§ Exercise goal:
Reproduce each line exactly.
>> BEGIN Dataset section
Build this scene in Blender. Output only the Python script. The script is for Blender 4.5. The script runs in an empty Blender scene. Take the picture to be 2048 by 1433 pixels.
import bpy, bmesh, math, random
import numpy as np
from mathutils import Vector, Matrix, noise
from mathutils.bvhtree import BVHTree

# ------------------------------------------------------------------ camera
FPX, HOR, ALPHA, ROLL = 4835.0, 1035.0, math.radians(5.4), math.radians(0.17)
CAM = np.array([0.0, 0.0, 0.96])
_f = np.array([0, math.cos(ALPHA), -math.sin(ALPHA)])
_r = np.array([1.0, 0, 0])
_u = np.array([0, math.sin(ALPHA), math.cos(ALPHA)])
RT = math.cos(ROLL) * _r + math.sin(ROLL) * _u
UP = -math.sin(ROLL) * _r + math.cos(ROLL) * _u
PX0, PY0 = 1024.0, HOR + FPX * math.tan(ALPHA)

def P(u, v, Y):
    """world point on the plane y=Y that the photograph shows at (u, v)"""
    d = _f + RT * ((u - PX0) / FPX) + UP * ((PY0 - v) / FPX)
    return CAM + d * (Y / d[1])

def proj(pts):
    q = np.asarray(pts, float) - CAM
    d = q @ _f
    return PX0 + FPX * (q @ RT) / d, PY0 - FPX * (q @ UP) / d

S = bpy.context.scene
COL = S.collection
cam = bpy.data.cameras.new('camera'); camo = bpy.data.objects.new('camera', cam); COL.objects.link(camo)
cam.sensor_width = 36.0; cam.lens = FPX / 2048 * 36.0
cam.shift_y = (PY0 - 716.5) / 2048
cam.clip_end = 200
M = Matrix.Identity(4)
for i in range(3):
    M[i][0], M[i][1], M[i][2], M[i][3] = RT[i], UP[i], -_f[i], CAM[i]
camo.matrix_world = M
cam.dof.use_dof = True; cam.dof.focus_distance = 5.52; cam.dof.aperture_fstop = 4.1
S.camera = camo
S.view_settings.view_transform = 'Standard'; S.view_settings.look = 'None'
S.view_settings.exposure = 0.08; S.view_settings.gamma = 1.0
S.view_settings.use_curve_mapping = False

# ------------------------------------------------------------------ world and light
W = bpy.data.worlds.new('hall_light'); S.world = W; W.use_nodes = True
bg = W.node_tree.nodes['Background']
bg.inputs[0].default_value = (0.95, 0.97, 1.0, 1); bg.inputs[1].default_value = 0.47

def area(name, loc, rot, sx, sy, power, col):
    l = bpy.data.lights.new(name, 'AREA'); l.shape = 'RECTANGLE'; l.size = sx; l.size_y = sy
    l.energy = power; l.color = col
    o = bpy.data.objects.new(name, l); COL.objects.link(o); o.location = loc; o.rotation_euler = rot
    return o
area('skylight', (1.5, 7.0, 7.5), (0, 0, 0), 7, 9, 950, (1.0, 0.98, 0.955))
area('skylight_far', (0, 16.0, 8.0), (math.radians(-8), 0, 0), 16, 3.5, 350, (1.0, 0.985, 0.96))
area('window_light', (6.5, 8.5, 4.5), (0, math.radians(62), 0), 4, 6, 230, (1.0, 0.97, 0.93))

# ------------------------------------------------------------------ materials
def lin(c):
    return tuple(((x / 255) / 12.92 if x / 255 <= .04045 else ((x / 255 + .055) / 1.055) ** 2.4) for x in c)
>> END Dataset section
§ Response for this exercise:
Build this scene in Blender. Output only the Python script. The script is for Blender 4.5. The script runs in an empty Blender scene. Take the picture to be 2048 by 1433 pixels.
import bpy, bmesh, math, random
import numpy as np
from mathutils import Vector, Matrix, noise
from mathutils.bvhtree import BVHTree

# ------------------------------------------------------------------ camera
FPX, HOR, ALPHA, ROLL = 4835.0, 1035.0, math.radians(5.4), math.radians(0.17)
CAM = np.array([0.0, 0.0, 0.96])
_f = np.array([0, math.cos(ALPHA), -math.sin(ALPHA)])
_r = np.array([1.0, 0, 0])
_u = np.array([0, math.sin(ALPHA), math.cos(ALPHA)])
RT = math.cos(ROLL) * _r + math.sin(ROLL) * _u
UP = -math.sin(ROLL) * _r + math.cos(ROLL) * _u
PX0, PY0 = 1024.0, HOR + FPX * math.tan(ALPHA)

def P(u, v, Y):
    """world point on the plane y=Y that the photograph shows at (u, v)"""
    d = _f + RT * ((u - PX0) / FPX) + UP * ((PY0 - v) / FPX)
    return CAM + d * (Y / d[1])

def proj(pts):
    q = np.asarray(pts, float) - CAM
    d = q @ _f
    return PX0 + FPX * (q @ RT) / d, PY0 - FPX * (q @ UP) / d

S = bpy.context.scene
COL = S.collection
cam = bpy.data.cameras.new('camera'); camo = bpy.data.objects.new('camera', cam); COL.objects.link(camo)
cam.sensor_width = 36.0; cam.lens = FPX / 2048 * 36.0
cam.shift_y = (PY0 - 716.5) / 2048
cam.clip_end = 200
M = Matrix.Identity(4)
for i in range(3):
    M[i][0], M[i][1], M[i][2], M[i][3] = RT[i], UP[i], -_f[i], CAM[i]
camo.matrix_world = M
cam.dof.use_dof = True; cam.dof.focus_distance = 5.52; cam.dof.aperture_fstop = 4.1
S.camera = camo
S.view_settings.view_transform = 'Standard'; S.view_settings.look = 'None'
S.view_settings.exposure = 0.08; S.view_settings.gamma = 1.0
S.view_settings.use_curve_mapping = False

# ------------------------------------------------------------------ world and light
W = bpy.data.worlds.new('hall_light'); S.world = W; W.use_nodes = True
bg = W.node_tree.nodes['Background']
bg.inputs[0].default_value = (0.95, 0.97, 1.0, 1); bg.inputs[1].default_value = 0.47

def area(name, loc, rot, sx, sy, power, col):
    l = bpy.data.lights.new(name, 'AREA'); l.shape = 'RECTANGLE'; l.size = sx; l.size_y = sy
    l.energy = power; l.color = col
    o = bpy.data.objects.new(name, l); COL.objects.link(o); o.location = loc; o.rotation_euler = rot
    return o
area('skylight', (1.5, 7.0, 7.5), (0, 0, 0), 7, 9, 950, (1.0, 0.98, 0.955))
area('skylight_far', (0, 16.0, 8.0), (math.radians(-8), 0, 0), 16, 3.5, 350, (1.0, 0.985, 0.96))
area('window_light', (6.5, 8.5, 4.5), (0, math.radians(62), 0), 4, 6, 230, (1.0, 0.97, 0.93))

# ------------------------------------------------------------------ materials
def lin(c):
    return tuple(((x / 255) / 12.92 if x / 255 <= .04045 else ((x / 255 + .055) / 1.055) ** 2.4) for x in c)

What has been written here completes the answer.